> Exercise brief
Exclude pictures. Extract exactly the lines from the one that contains "Generate a Blender" down to the one that contains "from math import sin, cos, pi, radians", both included.

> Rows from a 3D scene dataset
§

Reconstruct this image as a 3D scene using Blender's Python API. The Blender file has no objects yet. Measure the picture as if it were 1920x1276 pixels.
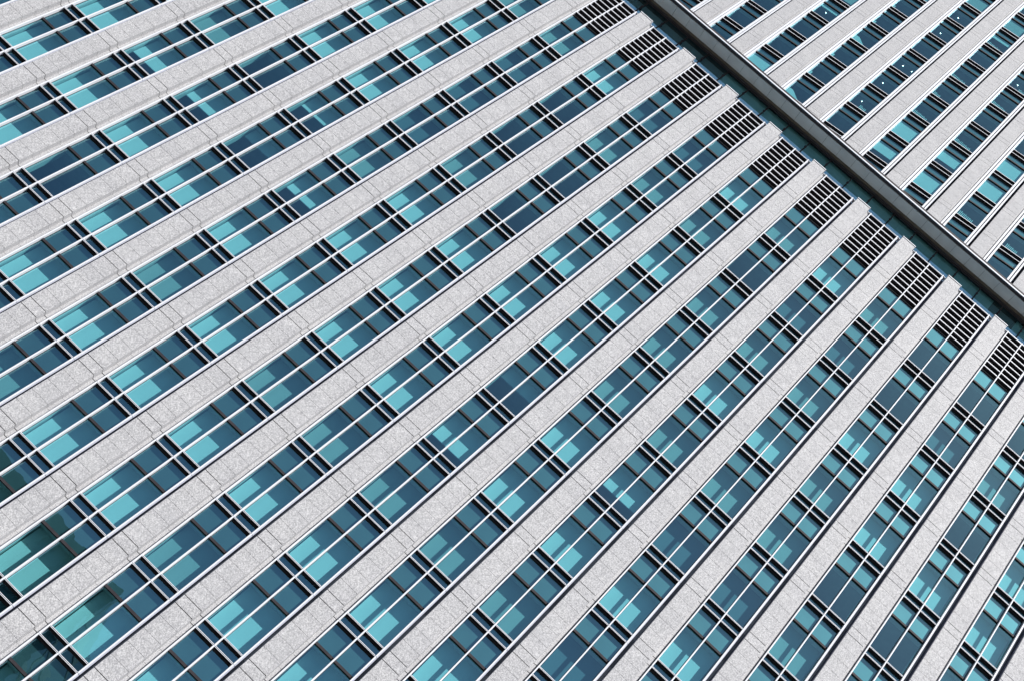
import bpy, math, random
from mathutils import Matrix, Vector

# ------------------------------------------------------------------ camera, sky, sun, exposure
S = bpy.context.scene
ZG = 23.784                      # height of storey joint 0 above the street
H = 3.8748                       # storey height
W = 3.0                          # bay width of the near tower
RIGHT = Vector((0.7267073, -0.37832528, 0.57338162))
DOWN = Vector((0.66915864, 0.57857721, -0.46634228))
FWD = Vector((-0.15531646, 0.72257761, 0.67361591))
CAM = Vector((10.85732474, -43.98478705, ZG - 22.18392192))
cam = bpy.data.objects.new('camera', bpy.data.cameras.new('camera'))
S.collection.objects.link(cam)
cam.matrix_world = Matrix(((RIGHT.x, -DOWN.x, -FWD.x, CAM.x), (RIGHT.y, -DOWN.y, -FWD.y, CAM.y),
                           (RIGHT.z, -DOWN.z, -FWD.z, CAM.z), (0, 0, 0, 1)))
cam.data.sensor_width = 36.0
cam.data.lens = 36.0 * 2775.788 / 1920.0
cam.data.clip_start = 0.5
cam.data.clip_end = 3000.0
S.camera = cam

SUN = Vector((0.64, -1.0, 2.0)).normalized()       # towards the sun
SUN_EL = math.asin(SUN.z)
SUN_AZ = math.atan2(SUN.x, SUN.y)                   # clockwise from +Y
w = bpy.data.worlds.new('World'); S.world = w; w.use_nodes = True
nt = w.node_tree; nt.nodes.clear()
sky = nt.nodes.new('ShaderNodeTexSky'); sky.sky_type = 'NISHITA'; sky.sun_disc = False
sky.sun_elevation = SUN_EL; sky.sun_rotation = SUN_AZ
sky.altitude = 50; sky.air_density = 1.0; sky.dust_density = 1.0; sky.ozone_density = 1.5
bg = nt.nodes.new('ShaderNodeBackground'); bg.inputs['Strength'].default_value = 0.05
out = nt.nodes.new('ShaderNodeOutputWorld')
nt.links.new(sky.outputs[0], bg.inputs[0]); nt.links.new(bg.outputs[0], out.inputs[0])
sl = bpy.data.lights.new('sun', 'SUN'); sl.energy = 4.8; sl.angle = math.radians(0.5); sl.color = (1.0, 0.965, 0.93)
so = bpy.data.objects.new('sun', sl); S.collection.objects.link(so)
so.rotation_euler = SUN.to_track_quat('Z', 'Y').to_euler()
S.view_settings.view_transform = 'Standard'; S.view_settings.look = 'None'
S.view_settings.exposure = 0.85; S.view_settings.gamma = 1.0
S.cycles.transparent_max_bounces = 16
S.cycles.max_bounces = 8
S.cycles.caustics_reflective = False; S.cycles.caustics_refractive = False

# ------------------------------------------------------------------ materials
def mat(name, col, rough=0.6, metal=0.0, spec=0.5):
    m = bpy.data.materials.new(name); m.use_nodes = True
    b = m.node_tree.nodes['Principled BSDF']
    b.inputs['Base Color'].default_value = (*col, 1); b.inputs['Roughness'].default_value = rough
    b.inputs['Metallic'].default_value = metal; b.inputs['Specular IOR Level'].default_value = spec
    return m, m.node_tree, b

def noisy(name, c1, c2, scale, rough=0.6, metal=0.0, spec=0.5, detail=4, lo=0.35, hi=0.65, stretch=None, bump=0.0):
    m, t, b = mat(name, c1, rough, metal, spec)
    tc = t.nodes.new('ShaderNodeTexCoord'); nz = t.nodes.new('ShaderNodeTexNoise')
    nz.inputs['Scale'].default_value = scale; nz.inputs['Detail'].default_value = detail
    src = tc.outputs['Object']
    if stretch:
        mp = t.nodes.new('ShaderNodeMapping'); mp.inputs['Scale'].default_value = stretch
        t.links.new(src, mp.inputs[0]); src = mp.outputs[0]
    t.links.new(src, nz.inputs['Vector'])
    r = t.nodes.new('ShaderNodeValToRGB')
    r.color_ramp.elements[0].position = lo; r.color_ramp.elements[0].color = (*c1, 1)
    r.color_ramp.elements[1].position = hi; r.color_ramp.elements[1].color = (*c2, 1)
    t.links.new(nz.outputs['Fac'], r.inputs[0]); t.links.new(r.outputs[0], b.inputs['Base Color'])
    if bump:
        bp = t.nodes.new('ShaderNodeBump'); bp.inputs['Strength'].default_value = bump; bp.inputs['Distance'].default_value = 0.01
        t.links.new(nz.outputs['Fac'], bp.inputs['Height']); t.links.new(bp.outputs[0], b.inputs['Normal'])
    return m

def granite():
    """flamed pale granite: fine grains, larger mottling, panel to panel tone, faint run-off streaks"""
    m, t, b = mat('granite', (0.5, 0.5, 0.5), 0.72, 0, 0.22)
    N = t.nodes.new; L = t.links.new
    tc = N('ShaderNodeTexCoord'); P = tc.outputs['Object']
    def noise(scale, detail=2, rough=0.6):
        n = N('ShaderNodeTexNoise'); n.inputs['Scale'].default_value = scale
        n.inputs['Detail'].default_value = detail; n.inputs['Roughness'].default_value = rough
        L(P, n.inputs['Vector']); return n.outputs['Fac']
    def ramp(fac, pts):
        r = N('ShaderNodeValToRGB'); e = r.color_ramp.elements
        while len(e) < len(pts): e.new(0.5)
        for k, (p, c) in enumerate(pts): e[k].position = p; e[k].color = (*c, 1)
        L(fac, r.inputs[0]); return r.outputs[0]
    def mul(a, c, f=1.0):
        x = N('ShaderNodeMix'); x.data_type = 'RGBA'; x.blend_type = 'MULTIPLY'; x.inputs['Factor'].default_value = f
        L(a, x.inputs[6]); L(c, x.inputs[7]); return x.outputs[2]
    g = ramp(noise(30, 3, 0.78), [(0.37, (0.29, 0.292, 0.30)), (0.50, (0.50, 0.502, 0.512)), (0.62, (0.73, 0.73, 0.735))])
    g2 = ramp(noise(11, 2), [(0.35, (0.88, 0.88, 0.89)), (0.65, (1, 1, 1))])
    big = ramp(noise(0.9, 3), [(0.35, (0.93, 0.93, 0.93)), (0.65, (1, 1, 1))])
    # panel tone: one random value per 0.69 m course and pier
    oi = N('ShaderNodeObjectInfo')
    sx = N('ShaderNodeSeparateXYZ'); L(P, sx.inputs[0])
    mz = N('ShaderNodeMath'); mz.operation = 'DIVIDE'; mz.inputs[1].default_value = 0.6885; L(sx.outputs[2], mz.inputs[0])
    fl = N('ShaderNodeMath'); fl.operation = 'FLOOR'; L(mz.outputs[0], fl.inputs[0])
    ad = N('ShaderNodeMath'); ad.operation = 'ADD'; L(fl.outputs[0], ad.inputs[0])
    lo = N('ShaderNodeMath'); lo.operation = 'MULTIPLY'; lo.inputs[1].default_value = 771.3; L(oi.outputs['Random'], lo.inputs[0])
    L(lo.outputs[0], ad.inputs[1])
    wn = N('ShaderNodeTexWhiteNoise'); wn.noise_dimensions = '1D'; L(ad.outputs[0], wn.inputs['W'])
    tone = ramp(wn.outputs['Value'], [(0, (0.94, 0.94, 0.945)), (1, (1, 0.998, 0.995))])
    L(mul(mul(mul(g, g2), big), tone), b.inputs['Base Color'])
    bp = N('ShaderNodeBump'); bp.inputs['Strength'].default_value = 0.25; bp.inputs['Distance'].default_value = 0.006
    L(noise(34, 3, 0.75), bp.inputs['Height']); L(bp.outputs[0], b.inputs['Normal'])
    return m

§

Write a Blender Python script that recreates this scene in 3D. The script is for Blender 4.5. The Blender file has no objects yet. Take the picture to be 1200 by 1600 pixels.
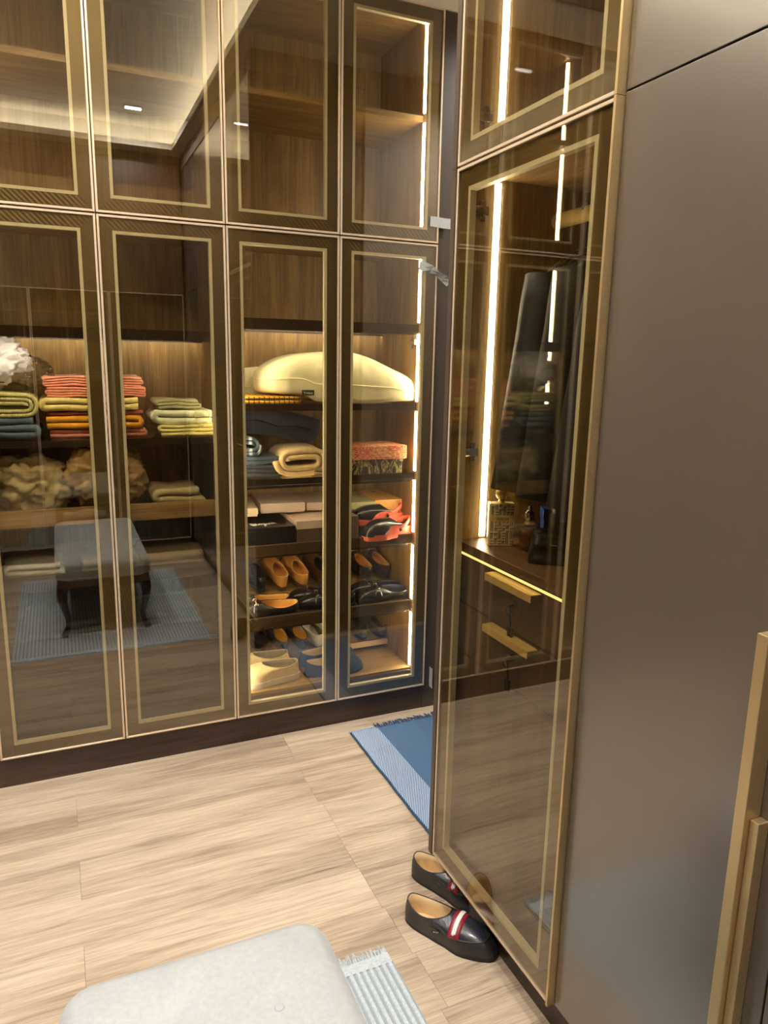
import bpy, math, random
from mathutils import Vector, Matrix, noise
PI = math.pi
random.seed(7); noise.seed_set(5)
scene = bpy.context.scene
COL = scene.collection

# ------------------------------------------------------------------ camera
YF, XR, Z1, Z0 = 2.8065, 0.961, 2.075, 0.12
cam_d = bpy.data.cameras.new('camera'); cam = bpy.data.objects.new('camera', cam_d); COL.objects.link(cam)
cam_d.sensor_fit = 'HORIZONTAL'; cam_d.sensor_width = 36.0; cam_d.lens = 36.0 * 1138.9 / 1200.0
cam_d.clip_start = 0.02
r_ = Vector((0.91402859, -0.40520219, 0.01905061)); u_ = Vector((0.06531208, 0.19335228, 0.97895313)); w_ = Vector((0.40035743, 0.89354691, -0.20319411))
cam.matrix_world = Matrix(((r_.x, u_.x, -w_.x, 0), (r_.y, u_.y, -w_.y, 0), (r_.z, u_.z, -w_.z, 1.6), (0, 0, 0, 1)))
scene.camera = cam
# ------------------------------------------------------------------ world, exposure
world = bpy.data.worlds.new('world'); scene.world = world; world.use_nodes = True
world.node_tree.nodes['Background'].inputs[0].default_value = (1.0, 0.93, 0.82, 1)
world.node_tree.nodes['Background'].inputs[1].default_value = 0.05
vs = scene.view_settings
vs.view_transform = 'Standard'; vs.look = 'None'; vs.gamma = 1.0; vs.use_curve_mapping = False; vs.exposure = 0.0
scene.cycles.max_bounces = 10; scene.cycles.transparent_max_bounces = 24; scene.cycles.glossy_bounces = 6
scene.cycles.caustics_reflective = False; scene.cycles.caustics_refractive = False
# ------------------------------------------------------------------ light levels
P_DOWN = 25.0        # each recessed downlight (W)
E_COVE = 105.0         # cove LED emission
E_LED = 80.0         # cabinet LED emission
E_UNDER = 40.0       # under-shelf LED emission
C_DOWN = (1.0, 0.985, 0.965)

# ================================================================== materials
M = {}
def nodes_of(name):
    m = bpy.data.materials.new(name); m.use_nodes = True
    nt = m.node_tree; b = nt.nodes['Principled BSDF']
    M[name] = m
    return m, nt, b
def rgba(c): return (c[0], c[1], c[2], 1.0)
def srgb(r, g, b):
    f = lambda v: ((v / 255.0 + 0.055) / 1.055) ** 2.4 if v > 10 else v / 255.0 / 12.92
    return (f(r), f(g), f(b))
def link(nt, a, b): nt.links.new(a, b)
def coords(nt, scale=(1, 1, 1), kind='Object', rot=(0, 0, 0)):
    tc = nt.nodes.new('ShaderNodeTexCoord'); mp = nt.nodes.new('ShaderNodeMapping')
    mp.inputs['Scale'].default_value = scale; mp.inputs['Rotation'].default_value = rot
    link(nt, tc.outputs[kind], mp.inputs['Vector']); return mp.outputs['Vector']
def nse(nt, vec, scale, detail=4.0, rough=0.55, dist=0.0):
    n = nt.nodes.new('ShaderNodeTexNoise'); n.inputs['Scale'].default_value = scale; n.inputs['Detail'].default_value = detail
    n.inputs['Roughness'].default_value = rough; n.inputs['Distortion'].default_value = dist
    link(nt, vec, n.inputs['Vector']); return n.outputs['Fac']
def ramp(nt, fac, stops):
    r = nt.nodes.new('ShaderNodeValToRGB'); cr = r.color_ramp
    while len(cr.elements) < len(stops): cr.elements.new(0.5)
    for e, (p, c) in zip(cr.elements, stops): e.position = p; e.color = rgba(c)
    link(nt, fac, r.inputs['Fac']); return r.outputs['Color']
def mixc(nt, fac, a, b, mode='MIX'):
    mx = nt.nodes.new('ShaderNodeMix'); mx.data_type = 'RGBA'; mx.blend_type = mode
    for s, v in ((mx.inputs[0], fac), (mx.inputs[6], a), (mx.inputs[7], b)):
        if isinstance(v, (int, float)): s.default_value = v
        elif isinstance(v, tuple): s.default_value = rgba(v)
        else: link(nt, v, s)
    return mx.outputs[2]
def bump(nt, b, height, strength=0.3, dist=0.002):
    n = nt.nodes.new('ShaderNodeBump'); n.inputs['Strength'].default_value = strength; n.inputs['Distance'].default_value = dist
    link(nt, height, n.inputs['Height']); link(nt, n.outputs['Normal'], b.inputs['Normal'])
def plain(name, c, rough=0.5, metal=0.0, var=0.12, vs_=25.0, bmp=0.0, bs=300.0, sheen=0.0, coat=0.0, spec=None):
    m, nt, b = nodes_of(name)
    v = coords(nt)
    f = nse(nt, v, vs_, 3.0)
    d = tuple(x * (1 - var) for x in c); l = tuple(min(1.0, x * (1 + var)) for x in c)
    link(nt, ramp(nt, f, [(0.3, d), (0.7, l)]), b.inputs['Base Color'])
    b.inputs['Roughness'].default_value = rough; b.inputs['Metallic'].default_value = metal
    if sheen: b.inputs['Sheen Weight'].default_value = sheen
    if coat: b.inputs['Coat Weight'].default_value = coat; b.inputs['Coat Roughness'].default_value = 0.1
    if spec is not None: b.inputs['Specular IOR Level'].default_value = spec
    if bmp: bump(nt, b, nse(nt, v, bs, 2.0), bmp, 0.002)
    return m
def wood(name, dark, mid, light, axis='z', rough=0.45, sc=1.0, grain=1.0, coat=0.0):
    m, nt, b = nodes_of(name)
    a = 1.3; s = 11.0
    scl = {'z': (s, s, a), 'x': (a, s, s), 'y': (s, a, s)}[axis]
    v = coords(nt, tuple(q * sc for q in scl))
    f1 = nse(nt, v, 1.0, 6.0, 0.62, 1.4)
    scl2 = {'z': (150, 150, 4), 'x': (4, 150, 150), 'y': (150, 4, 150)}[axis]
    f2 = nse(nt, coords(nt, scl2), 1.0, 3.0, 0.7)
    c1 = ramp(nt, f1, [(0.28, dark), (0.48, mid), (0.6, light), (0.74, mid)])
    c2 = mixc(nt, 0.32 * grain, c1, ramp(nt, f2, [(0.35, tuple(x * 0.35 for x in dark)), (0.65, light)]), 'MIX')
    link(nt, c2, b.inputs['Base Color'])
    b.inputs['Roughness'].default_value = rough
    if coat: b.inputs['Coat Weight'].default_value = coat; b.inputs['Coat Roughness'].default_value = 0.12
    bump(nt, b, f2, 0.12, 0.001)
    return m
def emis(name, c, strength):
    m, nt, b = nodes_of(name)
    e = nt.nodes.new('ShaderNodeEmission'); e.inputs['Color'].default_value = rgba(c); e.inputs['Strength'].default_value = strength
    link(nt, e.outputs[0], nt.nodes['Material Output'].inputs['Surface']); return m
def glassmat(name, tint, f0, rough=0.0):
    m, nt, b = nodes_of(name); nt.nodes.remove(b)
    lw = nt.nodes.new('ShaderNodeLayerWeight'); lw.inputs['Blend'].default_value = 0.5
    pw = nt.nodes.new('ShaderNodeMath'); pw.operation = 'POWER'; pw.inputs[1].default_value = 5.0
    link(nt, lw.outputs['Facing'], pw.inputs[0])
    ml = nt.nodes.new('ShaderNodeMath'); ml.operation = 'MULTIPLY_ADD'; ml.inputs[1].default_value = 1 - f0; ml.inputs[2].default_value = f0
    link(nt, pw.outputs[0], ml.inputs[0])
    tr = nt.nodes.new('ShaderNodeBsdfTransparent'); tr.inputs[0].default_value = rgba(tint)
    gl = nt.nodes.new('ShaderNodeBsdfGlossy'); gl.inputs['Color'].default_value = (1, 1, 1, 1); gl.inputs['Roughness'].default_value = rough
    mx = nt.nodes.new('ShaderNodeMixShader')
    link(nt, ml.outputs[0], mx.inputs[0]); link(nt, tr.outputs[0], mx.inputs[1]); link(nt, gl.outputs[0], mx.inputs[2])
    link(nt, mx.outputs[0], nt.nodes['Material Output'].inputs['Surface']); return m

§

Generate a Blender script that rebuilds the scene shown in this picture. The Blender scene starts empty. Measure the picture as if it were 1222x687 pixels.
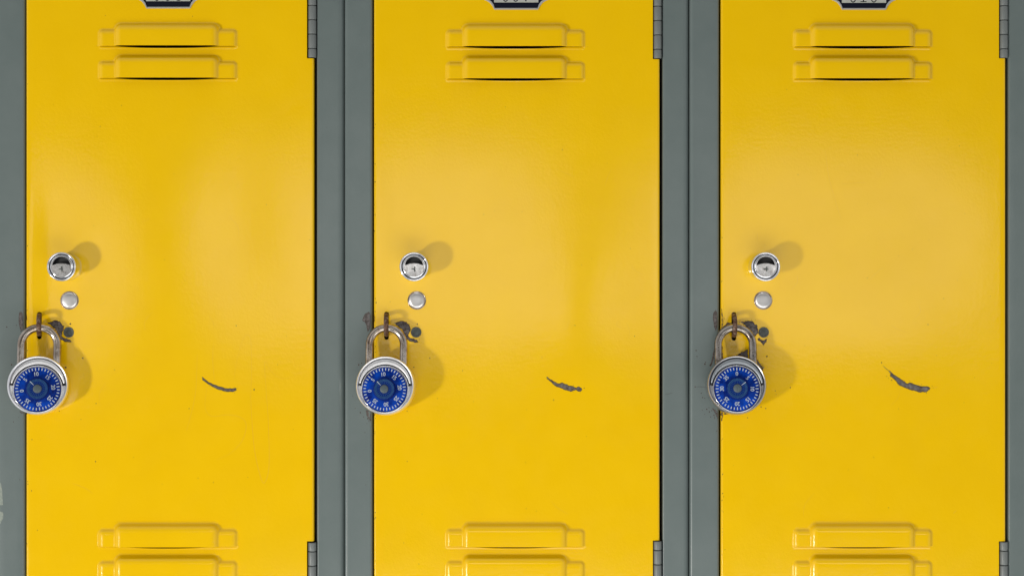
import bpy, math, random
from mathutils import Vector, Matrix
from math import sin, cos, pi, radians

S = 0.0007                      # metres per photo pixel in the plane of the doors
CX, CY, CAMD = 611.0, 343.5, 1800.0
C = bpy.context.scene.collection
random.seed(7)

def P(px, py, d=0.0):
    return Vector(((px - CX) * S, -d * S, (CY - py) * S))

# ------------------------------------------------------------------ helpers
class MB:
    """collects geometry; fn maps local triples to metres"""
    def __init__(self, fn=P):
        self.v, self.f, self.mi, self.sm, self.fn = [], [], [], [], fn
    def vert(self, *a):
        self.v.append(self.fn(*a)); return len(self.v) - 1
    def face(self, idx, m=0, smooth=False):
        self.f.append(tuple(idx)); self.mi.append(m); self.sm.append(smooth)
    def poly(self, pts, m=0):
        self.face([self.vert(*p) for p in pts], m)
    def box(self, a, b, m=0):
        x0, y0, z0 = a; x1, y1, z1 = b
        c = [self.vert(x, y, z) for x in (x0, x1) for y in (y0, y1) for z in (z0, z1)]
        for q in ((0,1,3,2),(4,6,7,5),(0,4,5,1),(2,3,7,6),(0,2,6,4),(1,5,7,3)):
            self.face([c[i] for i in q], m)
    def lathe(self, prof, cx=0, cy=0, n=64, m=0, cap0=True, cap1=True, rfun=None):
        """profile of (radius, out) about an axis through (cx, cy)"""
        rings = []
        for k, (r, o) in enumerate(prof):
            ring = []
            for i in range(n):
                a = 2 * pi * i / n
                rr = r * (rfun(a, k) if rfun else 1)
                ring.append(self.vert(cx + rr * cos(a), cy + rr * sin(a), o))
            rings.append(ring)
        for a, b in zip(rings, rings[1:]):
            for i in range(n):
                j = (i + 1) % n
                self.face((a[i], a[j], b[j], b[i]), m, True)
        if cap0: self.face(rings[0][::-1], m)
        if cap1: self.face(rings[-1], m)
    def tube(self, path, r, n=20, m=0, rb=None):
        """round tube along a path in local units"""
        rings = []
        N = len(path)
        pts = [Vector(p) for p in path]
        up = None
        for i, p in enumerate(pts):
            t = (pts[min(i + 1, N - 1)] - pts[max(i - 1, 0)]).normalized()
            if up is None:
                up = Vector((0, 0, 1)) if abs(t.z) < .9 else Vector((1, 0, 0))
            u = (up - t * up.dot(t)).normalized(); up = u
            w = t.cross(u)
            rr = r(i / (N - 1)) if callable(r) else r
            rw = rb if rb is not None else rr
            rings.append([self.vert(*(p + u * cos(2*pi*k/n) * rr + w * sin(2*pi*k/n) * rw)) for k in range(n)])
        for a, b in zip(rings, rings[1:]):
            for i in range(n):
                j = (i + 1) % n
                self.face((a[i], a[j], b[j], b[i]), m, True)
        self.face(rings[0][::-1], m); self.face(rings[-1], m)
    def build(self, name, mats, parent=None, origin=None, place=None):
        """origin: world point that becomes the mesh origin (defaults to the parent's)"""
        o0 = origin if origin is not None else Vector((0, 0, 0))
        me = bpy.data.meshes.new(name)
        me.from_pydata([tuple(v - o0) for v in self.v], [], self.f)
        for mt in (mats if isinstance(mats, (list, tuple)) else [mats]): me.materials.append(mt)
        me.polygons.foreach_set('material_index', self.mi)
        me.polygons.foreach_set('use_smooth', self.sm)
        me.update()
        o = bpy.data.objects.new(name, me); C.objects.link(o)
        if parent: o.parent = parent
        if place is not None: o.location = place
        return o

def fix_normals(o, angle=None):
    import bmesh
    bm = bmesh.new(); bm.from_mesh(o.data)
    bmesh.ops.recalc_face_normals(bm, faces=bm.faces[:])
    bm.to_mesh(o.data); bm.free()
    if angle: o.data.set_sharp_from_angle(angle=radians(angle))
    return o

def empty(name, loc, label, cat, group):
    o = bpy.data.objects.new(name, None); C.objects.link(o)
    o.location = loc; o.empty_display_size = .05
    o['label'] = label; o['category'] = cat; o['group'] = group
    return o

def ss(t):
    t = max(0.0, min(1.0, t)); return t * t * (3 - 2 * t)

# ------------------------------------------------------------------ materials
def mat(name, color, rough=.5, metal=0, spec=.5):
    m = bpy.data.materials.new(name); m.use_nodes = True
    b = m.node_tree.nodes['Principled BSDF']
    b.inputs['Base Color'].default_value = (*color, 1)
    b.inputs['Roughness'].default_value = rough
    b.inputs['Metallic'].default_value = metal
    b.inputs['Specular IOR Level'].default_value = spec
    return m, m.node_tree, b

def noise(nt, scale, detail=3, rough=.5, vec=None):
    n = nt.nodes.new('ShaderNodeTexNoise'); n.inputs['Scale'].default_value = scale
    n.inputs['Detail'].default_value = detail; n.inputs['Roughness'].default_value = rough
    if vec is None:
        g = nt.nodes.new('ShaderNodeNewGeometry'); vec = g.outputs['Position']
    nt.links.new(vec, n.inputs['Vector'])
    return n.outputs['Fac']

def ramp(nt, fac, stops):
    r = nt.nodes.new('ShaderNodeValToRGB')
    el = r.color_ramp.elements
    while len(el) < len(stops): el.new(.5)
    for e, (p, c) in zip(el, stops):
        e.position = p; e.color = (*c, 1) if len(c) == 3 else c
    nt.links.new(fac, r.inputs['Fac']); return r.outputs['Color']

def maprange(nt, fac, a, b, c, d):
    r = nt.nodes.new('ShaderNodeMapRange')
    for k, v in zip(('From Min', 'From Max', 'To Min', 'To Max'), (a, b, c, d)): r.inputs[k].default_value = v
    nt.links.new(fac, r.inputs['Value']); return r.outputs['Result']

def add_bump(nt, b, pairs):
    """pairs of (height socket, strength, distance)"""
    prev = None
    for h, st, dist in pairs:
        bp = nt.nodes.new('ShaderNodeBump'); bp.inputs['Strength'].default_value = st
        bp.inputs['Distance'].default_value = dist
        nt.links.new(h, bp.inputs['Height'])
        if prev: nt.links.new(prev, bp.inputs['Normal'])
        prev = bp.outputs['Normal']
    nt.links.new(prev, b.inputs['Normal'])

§

> Answer to this problem
Generate a Blender script that rebuilds the scene shown in this picture. The Blender scene starts empty. Measure the picture as if it were 1222x687 pixels.
import bpy, math, random
from mathutils import Vector, Matrix
from math import sin, cos, pi, radians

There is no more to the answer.